I’m not laughing. How did British politics sink to the level of former Conservative MP Louise Mensch’s almost unhinged campaign to stop “Ding Dong” ascending the charts in favour of The Notsensibles’ 1979 punk piss-take? Mensch and her fellow “freedom fighters” lost all connection with grown-up politics, let alone their own beliefs, in their blind panic over “Ding Dong”.
I’ve as little time for Thatcher death parties as I do for the Mail and Telegraph canonising her. No dancing on a grave for me, whatever I think. But the BBC should have grown a pair and played the damn Munchkins.

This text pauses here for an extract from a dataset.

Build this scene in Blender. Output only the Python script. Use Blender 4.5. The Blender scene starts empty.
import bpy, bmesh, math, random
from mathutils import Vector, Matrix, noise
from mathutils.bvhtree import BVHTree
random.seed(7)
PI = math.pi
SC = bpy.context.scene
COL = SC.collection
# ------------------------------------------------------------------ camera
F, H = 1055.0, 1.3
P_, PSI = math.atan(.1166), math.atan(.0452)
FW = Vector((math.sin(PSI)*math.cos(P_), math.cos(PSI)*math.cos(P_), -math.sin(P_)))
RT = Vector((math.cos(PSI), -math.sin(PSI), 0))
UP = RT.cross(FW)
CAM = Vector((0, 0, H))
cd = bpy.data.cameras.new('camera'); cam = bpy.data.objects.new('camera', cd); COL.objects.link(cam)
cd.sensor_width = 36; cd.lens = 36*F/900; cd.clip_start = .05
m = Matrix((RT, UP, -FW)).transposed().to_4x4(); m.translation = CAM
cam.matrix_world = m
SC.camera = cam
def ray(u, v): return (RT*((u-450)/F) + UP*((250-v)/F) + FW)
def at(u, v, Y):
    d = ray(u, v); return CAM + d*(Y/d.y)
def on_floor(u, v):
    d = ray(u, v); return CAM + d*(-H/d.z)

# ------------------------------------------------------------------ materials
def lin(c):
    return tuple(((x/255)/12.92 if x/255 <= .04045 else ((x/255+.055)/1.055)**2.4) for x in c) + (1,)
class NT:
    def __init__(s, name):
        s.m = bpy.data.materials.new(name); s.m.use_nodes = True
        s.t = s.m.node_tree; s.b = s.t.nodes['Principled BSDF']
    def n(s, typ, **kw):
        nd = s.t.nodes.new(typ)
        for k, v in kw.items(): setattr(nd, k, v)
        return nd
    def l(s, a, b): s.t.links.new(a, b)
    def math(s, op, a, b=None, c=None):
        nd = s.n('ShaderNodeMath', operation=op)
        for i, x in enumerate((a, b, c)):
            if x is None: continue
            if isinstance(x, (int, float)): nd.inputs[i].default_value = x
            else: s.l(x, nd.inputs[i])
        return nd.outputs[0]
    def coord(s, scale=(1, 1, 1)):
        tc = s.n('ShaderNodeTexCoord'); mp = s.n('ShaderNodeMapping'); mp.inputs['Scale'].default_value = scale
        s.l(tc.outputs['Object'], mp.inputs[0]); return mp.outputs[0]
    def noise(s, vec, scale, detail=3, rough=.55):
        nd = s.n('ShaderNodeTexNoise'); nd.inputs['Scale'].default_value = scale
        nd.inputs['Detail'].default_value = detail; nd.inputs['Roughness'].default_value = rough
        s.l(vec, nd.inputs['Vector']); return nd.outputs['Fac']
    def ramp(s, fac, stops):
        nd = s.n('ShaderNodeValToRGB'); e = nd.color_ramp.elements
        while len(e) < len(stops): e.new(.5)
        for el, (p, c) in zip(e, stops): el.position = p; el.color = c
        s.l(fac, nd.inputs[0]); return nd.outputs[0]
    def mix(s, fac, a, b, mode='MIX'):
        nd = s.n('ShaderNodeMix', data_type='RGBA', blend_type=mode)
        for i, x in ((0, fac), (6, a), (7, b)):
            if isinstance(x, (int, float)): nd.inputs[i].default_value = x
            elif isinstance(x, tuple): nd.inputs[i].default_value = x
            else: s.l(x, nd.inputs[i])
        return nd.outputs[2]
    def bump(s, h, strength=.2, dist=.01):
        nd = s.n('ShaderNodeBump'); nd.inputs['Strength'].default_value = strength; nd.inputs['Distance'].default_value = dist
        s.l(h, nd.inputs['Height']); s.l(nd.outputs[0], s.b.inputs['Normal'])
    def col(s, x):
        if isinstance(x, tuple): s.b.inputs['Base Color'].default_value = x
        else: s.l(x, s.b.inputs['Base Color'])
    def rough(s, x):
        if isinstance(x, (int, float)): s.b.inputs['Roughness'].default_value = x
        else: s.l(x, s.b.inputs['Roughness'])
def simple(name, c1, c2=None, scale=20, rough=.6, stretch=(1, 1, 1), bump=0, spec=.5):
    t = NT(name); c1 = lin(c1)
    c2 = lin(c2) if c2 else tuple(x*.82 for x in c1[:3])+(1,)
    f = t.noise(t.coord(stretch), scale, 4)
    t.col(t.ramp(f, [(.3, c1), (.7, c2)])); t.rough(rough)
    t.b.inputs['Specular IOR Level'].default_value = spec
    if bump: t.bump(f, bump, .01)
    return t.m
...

Now, I do like the idea of a US-style “library” despite the obvious irony of the Conservatives forcing so many public libraries to close. We must know and learn from our past. The JFK library in Boston and the LBJ in Austin are two of the more fascinating I’ve experienced. I am that cruel dad who dragged my poor girls around the Richard Nixon library in California in return for a weekend at Disneyland. It’s the only one not funded by federal government, due to Tricky Dickie’s “disgrace”.
“Inverted commas” because to the purple-rinsed volunteers who staff the sad place, he had done no wrong, no matter what everyone said about him − none the less they did engage and debate the matter with us. Ding Dong? It’s not sensible at all.